Confronted with a stark new political reality, President Barack Obama sounded conciliatory Wednesday after voters delivered a drubbing to his Democratic Party and put Republicans solidly in control of both houses of Congress.

"I would enjoy having some Kentucky bourbon with Mitch McConnell," Mr. Obama said at a White House news conference, referring to the Republican who is set to be the new Senate majority leader. Tellingly, Mr. Obama added: "I don't know what his preferred drink is."

Sen. McConnell's office says the veteran lawmaker, one of the party's top leaders, has only met privately once or twice with the President since he was elected.

On the day after the midterm elections, both men were piously promising a willingness to engage in a new era of working together. That they remain strangers six years after Mr. Obama became President illustrates the personal dimension of Washington's deep partisan estrangement.

There is little to suggest the antipathy and partisan paralysis that has gripped the capital for years would be changed by the outcome of Tuesday's vote.

In Kentucky, Mr. McConnell nonetheless suggested trade and tax reform as possible areas of compromise. In Washington, the President talked of tax reform and rebuilding the United States' infrastructure.

"The Republicans had a good night," Mr. Obama admitted, although he didn't seem chastened despite his long-standing claims that while he wasn't on the ballot, his policies were. "To everyone who voted, I want you to know that I hear you."

Still, he suggested the voters' message wasn't directed just at him or his party, despite the scale of Democratic losses.

"The American people sent a message, they expect the people they elect to work as hard as they do [and] they want us to get the job done … all of us from both parties," Mr. Obama said.

Republicans, widely decried as the "party of No" by their detractors, insisted the years of gridlock have been caused by Democratic control of the Senate, which rarely dealt with any of the more than 300 bills passed by the Republican House of Representatives.

"Gridlock and dysfunction can be ended," Mr. McConnell said, challenging Mr. Obama to make the sort of wide-ranging compromises that previous presidents, including Bill Clinton and Ronald Reagan, had fashioned with Congresses controlled by the opposite party.

"Divided government is not a reason to do nothing," Mr. McConnell said.

The Speaker of the House, John Boehner, was similarly low-key and conciliatory. "This is not a time for celebration," the Ohio Republican said. "It's time for government to start getting results and implementing solutions to the challenges facing our country."

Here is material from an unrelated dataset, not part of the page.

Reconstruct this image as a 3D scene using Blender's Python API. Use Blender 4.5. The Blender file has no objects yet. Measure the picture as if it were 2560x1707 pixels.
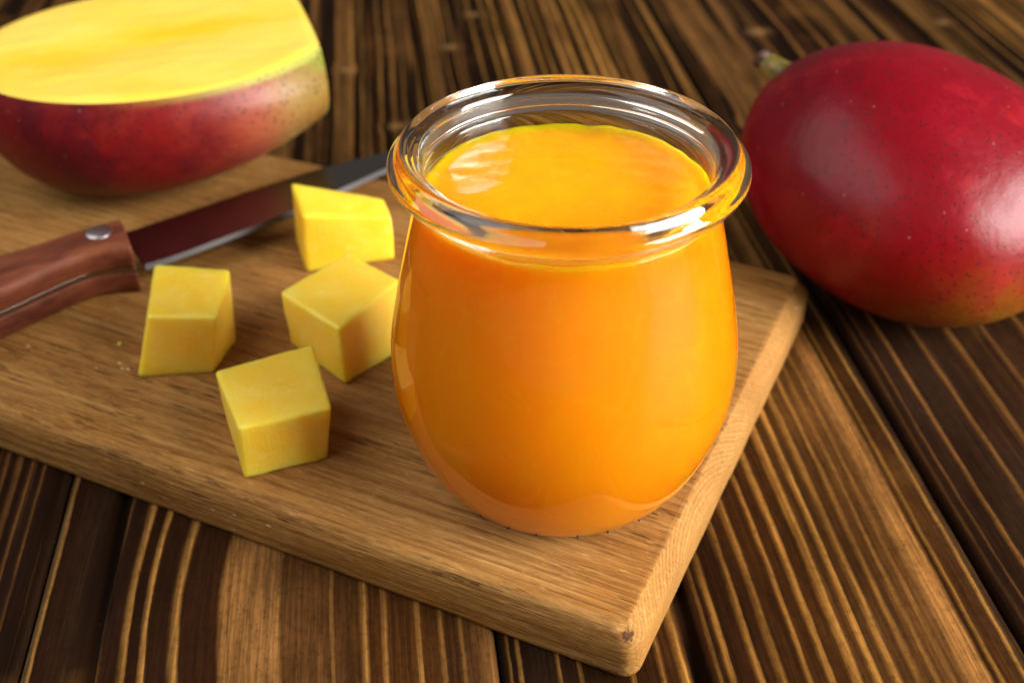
import bpy, bmesh, math, random
from mathutils import Vector, Matrix, noise as mnoise
import numpy as np
C = bpy.context.scene.collection
sc = bpy.context.scene
random.seed(7)

# ------------------------------------------------------------------ camera
T = 0.01543                      # thickness of the board; table top is z = 0
CAM_H = 0.19526 + T
cam_d = bpy.data.cameras.new("camera"); cam = bpy.data.objects.new("camera", cam_d); C.objects.link(cam)
cam_d.sensor_width = 36; cam_d.lens = 2932.14/2560*36; cam_d.clip_start = 0.01; cam_d.clip_end = 20
cam.matrix_world = (Matrix.Translation((0, 0, CAM_H)) @ Matrix.Rotation(math.pi/2-0.63071, 4, 'X')
                    @ Matrix.Rotation(-0.00636, 4, 'Z'))
cam_d.dof.use_dof = True; cam_d.dof.focus_distance = 0.252; cam_d.dof.aperture_fstop = 12
cam_d.dof.aperture_blades = 8
sc.camera = cam

# ------------------------------------------------------------------ world, lamps, exposure
w = bpy.data.worlds.new("World"); sc.world = w; w.use_nodes = True
bg = w.node_tree.nodes['Background']; bg.inputs[0].default_value = (1.0, 0.93, 0.86, 1); bg.inputs[1].default_value = 0.105
def area(name, loc, target, sx, sy, power, col):
    d = bpy.data.lights.new(name, 'AREA'); d.shape = 'RECTANGLE'; d.size = sx; d.size_y = sy
    d.energy = power; d.color = col
    o = bpy.data.objects.new(name, d); C.objects.link(o); o.location = loc
    o.rotation_euler = (Vector(target)-Vector(loc)).to_track_quat('-Z', 'Y').to_euler(); return o
area("window_light", (1.42, -0.30, 0.74), (0.0, 0.26, 0.03), 1.15, 0.95, 90, (1.0, 0.97, 0.93))
area("fill_light", (-0.90, 0.08, 1.02), (0.0, 0.28, 0.0), 1.6, 1.3, 15, (1.0, 0.98, 0.96))
sc.view_settings.view_transform = 'Standard'; sc.view_settings.look = 'None'
sc.view_settings.exposure = 0.0; sc.view_settings.gamma = 1
sc.render.engine = 'CYCLES'
cy = sc.cycles
cy.use_denoising = True
try: cy.denoiser = 'OPENIMAGEDENOISE'
except Exception: pass
cy.max_bounces = 20; cy.transmission_bounces = 16; cy.glossy_bounces = 8; cy.diffuse_bounces = 6
cy.caustics_reflective = True; cy.caustics_refractive = True; cy.blur_glossy = 0.3
cy.sample_clamp_indirect = 60

# ------------------------------------------------------------------ node helper
class NB:
    def __init__(s, name):
        s.m = bpy.data.materials.new(name); s.m.use_nodes = True; s.t = s.m.node_tree; s.n = s.t.nodes
        s.p = s.n['Principled BSDF']; s.out = s.n['Material Output']
        s.tc = s.n.new('ShaderNodeTexCoord')
    def L(s, a, b): s.t.links.new(a, b)
    def inp(s, sock, v):
        if isinstance(v, bpy.types.NodeSocket): s.L(v, sock)
        elif v is not None: sock.default_value = v
    def math(s, op, a, b=None, c=None, clamp=False):
        n = s.n.new('ShaderNodeMath'); n.operation = op; n.use_clamp = clamp
        for i, v in enumerate((a, b, c)): s.inp(n.inputs[i], v)
        return n.outputs[0]
    def add(s, a, b): return s.math('ADD', a, b)
    def sub(s, a, b): return s.math('SUBTRACT', a, b)
    def mul(s, a, b): return s.math('MULTIPLY', a, b)
    def obj(s): return s.tc.outputs['Object']
    def sep(s, v):
        n = s.n.new('ShaderNodeSeparateXYZ'); s.L(v, n.inputs[0]); return n.outputs
    def comb(s, x=0., y=0., z=0.):
        n = s.n.new('ShaderNodeCombineXYZ')
        for i, v in enumerate((x, y, z)): s.inp(n.inputs[i], v)
        return n.outputs[0]
    def scale(s, v, k, off=(0, 0, 0)):
        n = s.n.new('ShaderNodeMapping'); s.L(v, n.inputs[0]); n.inputs['Scale'].default_value = k
        n.inputs['Location'].default_value = off; return n.outputs[0]
    def noise(s, v, sc_=1., det=3., rough=.5, dist=0., col=False):
        n = s.n.new('ShaderNodeTexNoise'); s.L(v, n.inputs['Vector']); n.inputs['Scale'].default_value = sc_
        n.inputs['Detail'].default_value = det; n.inputs['Roughness'].default_value = rough
        n.inputs['Distortion'].default_value = dist
        return n.outputs['Color' if col else 'Fac']
    def voro(s, v, sc_=1., rnd=1., feat='F1', out='Distance'):
        n = s.n.new('ShaderNodeTexVoronoi'); s.L(v, n.inputs['Vector']); n.inputs['Scale'].default_value = sc_
        n.inputs['Randomness'].default_value = rnd; n.feature = feat; return n.outputs[out]
    def ramp(s, f, stops, interp='LINEAR'):
        n = s.n.new('ShaderNodeValToRGB'); s.L(f, n.inputs[0]); r = n.color_ramp; r.interpolation = interp
        stops = sorted(stops, key=lambda q: q[0])
        while len(r.elements) < len(stops): r.elements.new(0.5)
        for e, (p, c) in zip(r.elements, stops):
            e.position = min(max(p, 0), 1)
            e.color = (c, c, c, 1) if isinstance(c, (int, float)) else (*c, 1)
        return n.outputs[0]
    def rng(s, v, a, b, c=0., d=1.):
        n = s.n.new('ShaderNodeMapRange'); s.L(v, n.inputs[0])
        for i, q in enumerate((a, b, c, d)): s.inp(n.inputs[i+1], q)
        n.interpolation_type = 'SMOOTHSTEP'; return n.outputs[0]
    def mix(s, f, a, b, mode='MIX'):
        n = s.n.new('ShaderNodeMix'); n.data_type = 'RGBA'; n.blend_type = mode
        s.inp(n.inputs[0], f)
        for i, v in ((6, a), (7, b)):
            if isinstance(v, bpy.types.NodeSocket): s.L(v, n.inputs[i])
            else: n.inputs[i].default_value = (*v, 1) if len(v) == 3 else v
        return n.outputs[2]
    def attr(s, name):
        n = s.n.new('ShaderNodeAttribute'); n.attribute_name = name; return n.outputs['Fac']
    def sat(s, c, k, v=1.):
        n = s.n.new('ShaderNodeHueSaturation'); s.L(c, n.inputs['Color']); n.inputs['Saturation'].default_value = k
        n.inputs['Value'].default_value = v; return n.outputs[0]
    def bump(s, h, strength=.3, dist=.001):
        n = s.n.new('ShaderNodeBump'); s.L(h, n.inputs['Height']); n.inputs['Strength'].default_value = strength
        n.inputs['Distance'].default_value = dist; s.L(n.outputs[0], s.p.inputs['Normal']); return n.outputs[0]
    def set(s, **k):
        for a, v in k.items():
            s.inp(s.p.inputs[a.replace('_', ' ')], (*v, 1) if isinstance(v, tuple) and len(v) == 3 and 'Color' in a else v)
        return s.m

# ------------------------------------------------------------------ mesh helpers
def link(name, me, mat=None, parent=None, smooth=True):
    o = bpy.data.objects.new(name, me); C.objects.link(o)
    if mat: me.materials.append(mat)
    if parent: o.parent = parent
    if smooth:
        for p in me.polygons: p.use_smooth = True
    return o
def mesh(name, verts, faces):
    me = bpy.data.meshes.new(name); me.from_pydata([tuple(map(float, v)) for v in verts], [], faces)
    me.update(); return me
def fixn(me):
    bm = bmesh.new(); bm.from_mesh(me); bmesh.ops.remove_doubles(bm, verts=bm.verts, dist=1e-7)
    bmesh.ops.recalc_face_normals(bm, faces=bm.faces); bm.to_mesh(me); bm.free(); me.update()
def tag(o, label, cat, group=None):
    o['label'] = label; o['category'] = cat
    if group: o['group'] = group
    return o
def empty(name, loc=(0, 0, 0)):
    o = bpy.data.objects.new(name, None); C.objects.link(o); o.location = loc; o.empty_display_size = .01; return o
def grid_faces(nu, nv, closed=False, base=0):
    f = []
    for i in range(nu-1):
        for j in range(nv if closed else nv-1):
            k = (j+1) % nv
            f.append((base+i*nv+j, base+i*nv+k, base+(i+1)*nv+k, base+(i+1)*nv+j))
    return f
def catmull(P, n=6):
    P = [np.array(p, float) for p in P]; out = []
    for i in range(len(P)-1):
        p0 = P[i-1] if i else 2*P[0]-P[1]; p1, p2 = P[i], P[i+1]; p3 = P[i+2] if i+2 < len(P) else 2*P[-1]-P[-2]
        d = [max(np.linalg.norm(b-a), 1e-9)**.5 for a, b in ((p0, p1), (p1, p2), (p2, p3))]
        t0 = 0; t1 = d[0]; t2 = t1+d[1]; t3 = t2+d[2]
        for k in range(n):
            t = t1+(t2-t1)*k/n
            A1 = (t1-t)/(t1-t0)*p0+(t-t0)/(t1-t0)*p1; A2 = (t2-t)/(t2-t1)*p1+(t-t1)/(t2-t1)*p2; A3 = (t3-t)/(t3-t2)*p2+(t-t2)/(t3-t2)*p3
            B1 = (t2-t)/(t2-t0)*A1+(t-t0)/(t2-t0)*A2; B2 = (t3-t)/(t3-t1)*A2+(t-t1)/(t3-t1)*A3
            out.append((t2-t)/(t2-t1)*B1+(t-t1)/(t2-t1)*B2)
    out.append(P[-1]); return out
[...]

Mr. McConnell made clear that he wanted no repeat of the Tea Party-driven confrontations. "There will be no government shutdown or default on the national debt," he said. But he also delivered an unmistakable warning to Mr. Obama, who has repeatedly threatened to work around Congress on immigration reform and curbing greenhouse gas emissions unless he gets his way.

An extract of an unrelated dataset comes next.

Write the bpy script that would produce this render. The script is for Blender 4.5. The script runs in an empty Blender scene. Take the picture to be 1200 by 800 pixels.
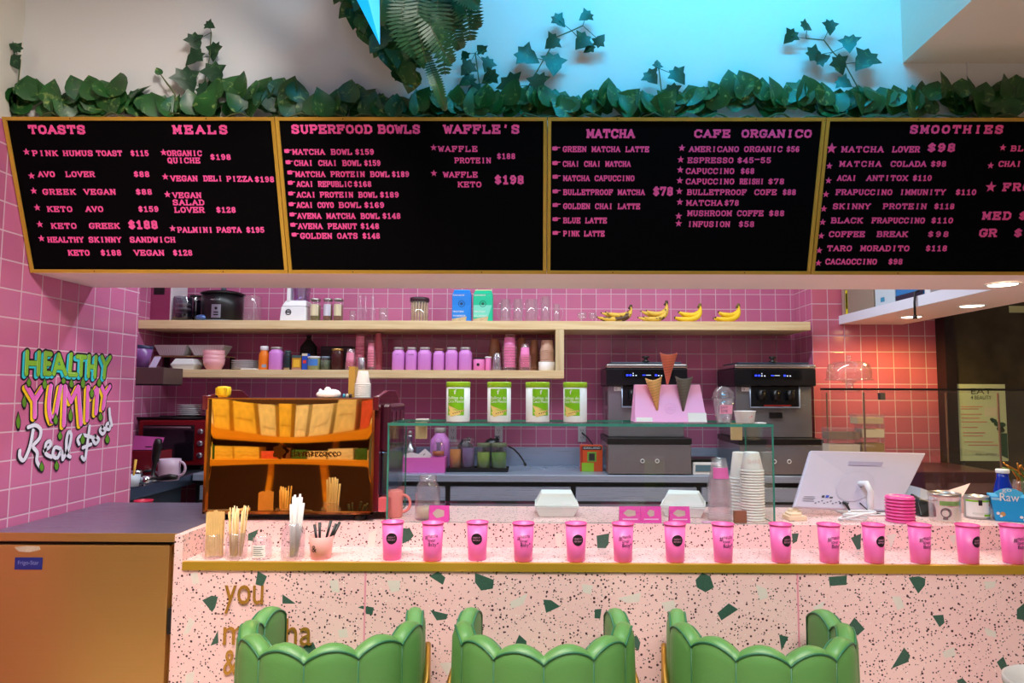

"It's like waving a red flag in front of a bull to say if you guys don't do what I want I'm going to do it on my own," he said.

Mr. McConnell also served notice that the Republican-controlled Congress was going to pass legislation that would change key elements of Obamacare, as the President's controversial health care system is called.

"It's no secret that every one of my members thinks Obamacare was a huge mistake," he said. Less than an hour later, at his own postelection news conference in the White House, the President vowed to veto any legislation that undermined the fundamental elements of Obamacare.

Both sides seem determined to signal a willingness to co-operate even as they laid down lines they wouldn't cross.

"Congress will pass some bills I cannot sign. I'm pretty sure I will take some actions that some in Congress will not like," Mr. Obama, who now faces his last two years in the White House dealing with a Congress solidly in Republican control.

Despite the low-key professions of a willingness to work together, the victorious Republicans couldn't resist touting the election as a sweeping repudiation of Mr. Obama and his policies.

Alberta-born Senator Ted Cruz of Texas, a Tea Party favourite and likely presidential contender in 2016, said Mr. Obama's "policies were on the ballot and the voters spoke loud and clear. Obamacare was on the ballot, it lost. Amnesty [for undocumented immigrants] was on the ballot, it lost. The Obama economy was on the ballot, it lost. The Obama-Clinton foreign policy was on the ballot, it lost."

Another likely Republican 2016 contender, New Jersey Governor Chris Christie, said widespread voter rejection of Democratic candidates was a "reflection of the President's lack of leadership, his lack of leadership abroad, his lack of leadership at home."

Senator Rand Paul, a Kentucky Republican and another potential 2016 presidential candidate, warned of legislative warfare. "We will send the President bill after bill until he wearies of it."